2011年03月15日

05.紀の川・岩出・海南・紀美野/06.特集/私達にできること―和歌山から東日本へ―

防波堤の早期完成を、大規模な被害想定される海南市

東日本大震災で、 大津波警報に伴い避難指示が発令された海南市は、 被災地への支援体制や余震への備えを強めていく姿勢だ。 特に今後30年以内に非常に高い確率で発生するとされる 「東南海・南海地震」 をより身近な危険としてとらえ、 和歌山下津港の 「浮上式防波堤」 の早期完成を国へ要望していくとともに、 17日に閉会する市議会で意見を仰いでいく。
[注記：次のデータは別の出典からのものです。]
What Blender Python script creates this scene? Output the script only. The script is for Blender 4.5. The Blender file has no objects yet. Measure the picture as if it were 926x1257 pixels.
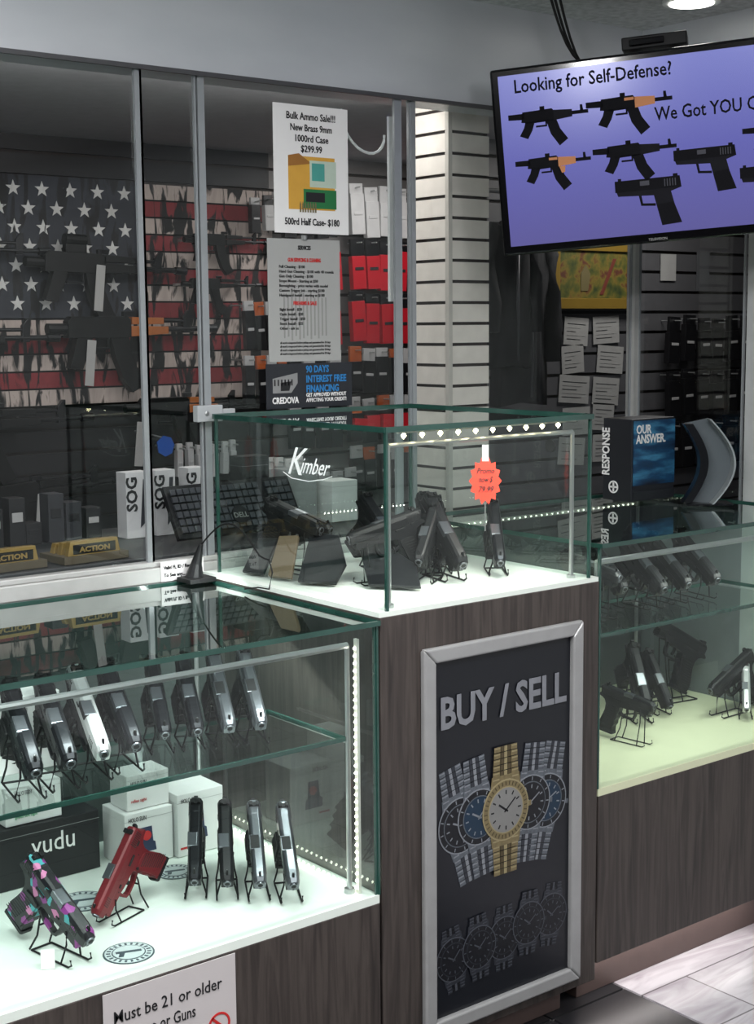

下津港で早期完成に向けて事業が進められている 「浮上式防波堤」 は、 津波を防ぐため、 常時は海底に格納、 有時に上部鋼管が浮上して津波被害を防ぐ世界初の技術を取り入れた事業だ。 総事業費は約250億円。 平成31年の完成を見込む。 同市の臨海部は市役所、 消防署、 警察署、 石油コンビナート、 製鉄所など行政や産業機関が集中する重要区。 「東南海・南海地震」 が起これば、 地震により約6メートルの津波が押し寄せ、約8000棟の建物が全壊、被災率は約8割、被害想定額は約5000億円とされ、県内最大規模の被害となる。これはマグニチュード「8・6」を想定したもので、今回のような「9・0」は想定しておらず、市としては「想定外の想定の必要性」 に頭を悩ませる。

また、 ソフト面でも課題が見えた。 今回の大津波警報による 「避難指示」 では、 沿岸部など約8500世帯、 約2万人が対象となった。 しかし、 ピーク時 (午後7時半ごろ) で8カ所合わせて約220人が避難するにとどまり、 防災意識の低さがうかがえた。 今後は意識向上のため、 沿岸部の住民へハザードマップの再配布と熟知を行い、 避難路や避難場所の周知徹底を図っていく。 また、 市役所が大津波で流されないように強靱(きょうじん) な庁舎への建て替えも検討していくという。

市は14日、 水道部まちづくり部から給水車と2人、支援車と2人を福島県郡山市へ派遣する出発式を実施。11日には、消防本部からポンプ車と5人を宮城県石巻市へ派遣している。 また、 15日から社会福祉協議会、社会福祉課を窓口に日赤を通じた義援金等の支援を受け付けている。

神出政巳市長は「当面は支援の対応に当たり、余震への備えを強化する。市民の防災意識を再度徹底させ、ハードソフト対策、短長期の取り組みに分けて検討し、施策実施の優先順位を上げ、防災や減災対策を推進していきたい」としている。